Centrifugal pump performance is affected when pumping viscous liquids, requiring a larger power input than the same pump handling water. In applications of chemical, civil, environmental, and mechanical engineering that involve centrifugal pumps, it is a challenge to accurately estimate and even more of a challenge to improve their performance when handling viscous liquids. When accurate performance data is needed, difficult experiments must be conducted with the operating viscous flow. The extension of the applicability of numerical techniques for solving fluid dynamics (CFD) permits the consideration of these tools as a definite possibility for predicting the performance of centrifugal pumps with viscous flows. The purpose of this study is to perform a 3D-CFD steady-state simulation of three different configurations of centrifugal pumps. The first is an impeller-diffuser pump (ns = 19) taken from an ESP model. The second is a Francis Pump-Turbine (ns = 28). Finally, the third configuration possesses an impeller and volute (ns = 32). The objective is to characterize and evaluate their performances with four different fluids from 1 to 420 cSt. These are: water at 25°C, SAE10 and SAE30 oils, and Fuel Oil Medium (FOM). For water flow conditions, the numerical results were compared with experimental data, and found to be consistent with global performance parameters. With regard to the higher viscosity fluids, the CFD calculation was compared with those obtained through the standard empirical method (ANSI/HI9.6.7). This resulted in good agreement between the performance results. The commercial software ANSYS-CFX was used for the CFD calculations.
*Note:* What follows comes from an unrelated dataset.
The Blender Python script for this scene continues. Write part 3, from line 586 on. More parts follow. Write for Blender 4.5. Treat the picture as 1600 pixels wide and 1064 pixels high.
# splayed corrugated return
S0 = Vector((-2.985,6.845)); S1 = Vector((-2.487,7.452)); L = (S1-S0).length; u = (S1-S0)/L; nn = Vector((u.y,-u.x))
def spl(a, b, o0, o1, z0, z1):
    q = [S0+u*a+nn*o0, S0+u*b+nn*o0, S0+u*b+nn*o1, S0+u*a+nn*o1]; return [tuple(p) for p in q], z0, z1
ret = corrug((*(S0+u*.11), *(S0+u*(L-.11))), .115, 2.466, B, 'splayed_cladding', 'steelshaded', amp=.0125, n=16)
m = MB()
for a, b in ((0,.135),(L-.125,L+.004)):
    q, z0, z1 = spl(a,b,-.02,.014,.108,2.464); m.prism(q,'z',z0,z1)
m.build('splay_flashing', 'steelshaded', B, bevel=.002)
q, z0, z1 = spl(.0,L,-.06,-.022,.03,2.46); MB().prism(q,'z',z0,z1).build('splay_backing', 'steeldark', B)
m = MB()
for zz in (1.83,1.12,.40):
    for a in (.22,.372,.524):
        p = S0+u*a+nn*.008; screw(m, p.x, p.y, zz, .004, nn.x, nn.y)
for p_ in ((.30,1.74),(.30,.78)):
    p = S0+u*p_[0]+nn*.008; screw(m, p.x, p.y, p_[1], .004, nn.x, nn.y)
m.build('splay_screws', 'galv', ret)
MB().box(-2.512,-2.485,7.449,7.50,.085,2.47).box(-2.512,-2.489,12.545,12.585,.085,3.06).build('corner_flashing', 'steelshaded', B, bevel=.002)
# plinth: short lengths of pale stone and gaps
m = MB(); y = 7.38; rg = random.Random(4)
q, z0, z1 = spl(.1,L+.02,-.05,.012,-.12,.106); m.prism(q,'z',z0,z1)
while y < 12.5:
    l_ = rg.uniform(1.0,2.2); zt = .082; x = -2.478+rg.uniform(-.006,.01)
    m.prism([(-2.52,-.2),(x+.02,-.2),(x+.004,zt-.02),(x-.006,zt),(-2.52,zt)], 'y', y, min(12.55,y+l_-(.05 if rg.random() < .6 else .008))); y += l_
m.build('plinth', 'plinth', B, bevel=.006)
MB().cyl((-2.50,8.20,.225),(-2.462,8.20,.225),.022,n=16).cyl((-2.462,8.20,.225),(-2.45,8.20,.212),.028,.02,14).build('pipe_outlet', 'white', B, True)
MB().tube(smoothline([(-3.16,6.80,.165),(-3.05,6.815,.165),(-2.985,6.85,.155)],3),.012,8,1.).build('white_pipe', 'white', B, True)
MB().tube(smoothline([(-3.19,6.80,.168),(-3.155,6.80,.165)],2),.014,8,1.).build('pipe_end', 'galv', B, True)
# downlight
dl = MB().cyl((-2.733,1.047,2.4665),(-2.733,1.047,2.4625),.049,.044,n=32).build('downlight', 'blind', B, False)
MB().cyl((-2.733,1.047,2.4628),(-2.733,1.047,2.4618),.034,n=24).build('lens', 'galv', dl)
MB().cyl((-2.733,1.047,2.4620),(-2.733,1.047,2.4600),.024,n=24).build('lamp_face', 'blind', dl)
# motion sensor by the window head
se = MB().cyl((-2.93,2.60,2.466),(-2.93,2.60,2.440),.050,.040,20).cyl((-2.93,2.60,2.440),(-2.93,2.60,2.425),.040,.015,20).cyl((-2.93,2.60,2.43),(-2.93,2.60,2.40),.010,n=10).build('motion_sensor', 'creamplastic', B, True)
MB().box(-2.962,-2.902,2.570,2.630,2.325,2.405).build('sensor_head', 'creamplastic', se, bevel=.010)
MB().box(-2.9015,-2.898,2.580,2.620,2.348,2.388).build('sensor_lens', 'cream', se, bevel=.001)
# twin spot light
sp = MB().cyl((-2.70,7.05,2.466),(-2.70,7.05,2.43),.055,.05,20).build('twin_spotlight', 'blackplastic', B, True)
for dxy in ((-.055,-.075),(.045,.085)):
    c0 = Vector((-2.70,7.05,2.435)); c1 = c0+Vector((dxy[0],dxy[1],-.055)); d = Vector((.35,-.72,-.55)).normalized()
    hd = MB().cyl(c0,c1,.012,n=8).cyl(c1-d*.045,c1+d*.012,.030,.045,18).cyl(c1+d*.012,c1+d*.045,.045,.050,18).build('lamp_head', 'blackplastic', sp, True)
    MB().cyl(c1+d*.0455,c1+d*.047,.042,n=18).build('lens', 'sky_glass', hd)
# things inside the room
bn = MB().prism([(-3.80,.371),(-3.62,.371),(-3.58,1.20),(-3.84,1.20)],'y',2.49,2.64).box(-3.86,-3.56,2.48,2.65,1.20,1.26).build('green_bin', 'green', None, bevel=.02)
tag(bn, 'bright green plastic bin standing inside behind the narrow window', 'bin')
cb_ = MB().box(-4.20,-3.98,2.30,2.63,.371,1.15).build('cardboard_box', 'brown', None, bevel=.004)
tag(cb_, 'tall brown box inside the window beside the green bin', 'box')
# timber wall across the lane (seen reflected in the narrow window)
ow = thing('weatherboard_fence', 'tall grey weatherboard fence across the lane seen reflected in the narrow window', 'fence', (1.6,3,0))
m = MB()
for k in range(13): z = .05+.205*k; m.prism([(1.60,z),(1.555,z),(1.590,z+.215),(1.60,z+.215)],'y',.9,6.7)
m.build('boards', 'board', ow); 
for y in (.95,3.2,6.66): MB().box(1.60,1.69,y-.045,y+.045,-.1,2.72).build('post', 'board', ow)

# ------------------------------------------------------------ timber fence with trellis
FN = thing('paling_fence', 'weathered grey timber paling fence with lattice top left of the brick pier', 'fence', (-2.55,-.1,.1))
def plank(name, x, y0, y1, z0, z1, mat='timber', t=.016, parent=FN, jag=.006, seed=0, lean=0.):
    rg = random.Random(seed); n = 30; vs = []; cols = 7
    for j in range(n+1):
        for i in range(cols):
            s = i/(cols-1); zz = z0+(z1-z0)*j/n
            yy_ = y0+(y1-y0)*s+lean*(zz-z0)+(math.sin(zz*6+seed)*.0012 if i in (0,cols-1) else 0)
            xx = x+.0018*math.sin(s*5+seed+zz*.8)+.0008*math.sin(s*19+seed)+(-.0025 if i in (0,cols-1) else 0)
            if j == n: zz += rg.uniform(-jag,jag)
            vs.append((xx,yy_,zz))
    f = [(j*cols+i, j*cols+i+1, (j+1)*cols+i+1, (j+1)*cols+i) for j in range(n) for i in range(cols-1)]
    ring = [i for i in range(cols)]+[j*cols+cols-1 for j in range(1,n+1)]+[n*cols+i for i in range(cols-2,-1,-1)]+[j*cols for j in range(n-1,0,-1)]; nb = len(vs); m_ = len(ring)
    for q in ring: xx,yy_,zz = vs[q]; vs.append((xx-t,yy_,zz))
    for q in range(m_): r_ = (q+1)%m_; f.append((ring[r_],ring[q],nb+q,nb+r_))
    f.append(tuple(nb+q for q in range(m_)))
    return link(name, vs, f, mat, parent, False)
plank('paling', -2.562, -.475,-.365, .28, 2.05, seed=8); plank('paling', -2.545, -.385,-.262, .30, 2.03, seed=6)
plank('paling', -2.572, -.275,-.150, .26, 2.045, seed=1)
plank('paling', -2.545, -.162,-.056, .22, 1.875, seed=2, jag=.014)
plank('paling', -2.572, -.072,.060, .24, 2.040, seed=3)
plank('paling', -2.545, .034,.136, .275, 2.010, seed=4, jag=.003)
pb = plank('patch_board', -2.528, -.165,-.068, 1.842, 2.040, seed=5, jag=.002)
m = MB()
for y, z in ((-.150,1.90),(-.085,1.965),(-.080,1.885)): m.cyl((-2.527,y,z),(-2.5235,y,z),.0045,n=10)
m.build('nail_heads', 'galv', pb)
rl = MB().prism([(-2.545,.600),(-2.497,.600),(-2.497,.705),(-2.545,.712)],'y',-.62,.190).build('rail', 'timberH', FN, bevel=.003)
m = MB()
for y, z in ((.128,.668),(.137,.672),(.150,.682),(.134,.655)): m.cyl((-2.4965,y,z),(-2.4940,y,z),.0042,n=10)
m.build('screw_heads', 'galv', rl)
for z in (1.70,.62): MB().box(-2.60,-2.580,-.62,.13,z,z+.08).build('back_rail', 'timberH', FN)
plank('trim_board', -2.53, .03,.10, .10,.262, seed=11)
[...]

The resulting pump performance curve (head, hydraulic efficiency and power output) is consistent with that expected by theory. In general, as the viscosity of fluids increases, the hydraulic energy losses increase. Of the three pumps, slip factor for SAE30 oil was larger for all volumetric flows since it features the best guidance of the flow in the impeller blade passage. For the ns32 pump and the pump-turbine ns28, the volute losses rose from water to FOM, just like the impeller hydraulic losses. For these two turbo machines, the impeller losses were larger than volute losses. For the pumps with volute, the effects of fluid viscosity on the radial forces were evaluated. It was found that the radial forces decrease when the viscosity increases. This paper attempts to contribute to a better understanding of fluid dynamics within centrifugal pump impellers handling viscous fluids, and intends to shed more light on the approaches that performance prediction models should follow in the future.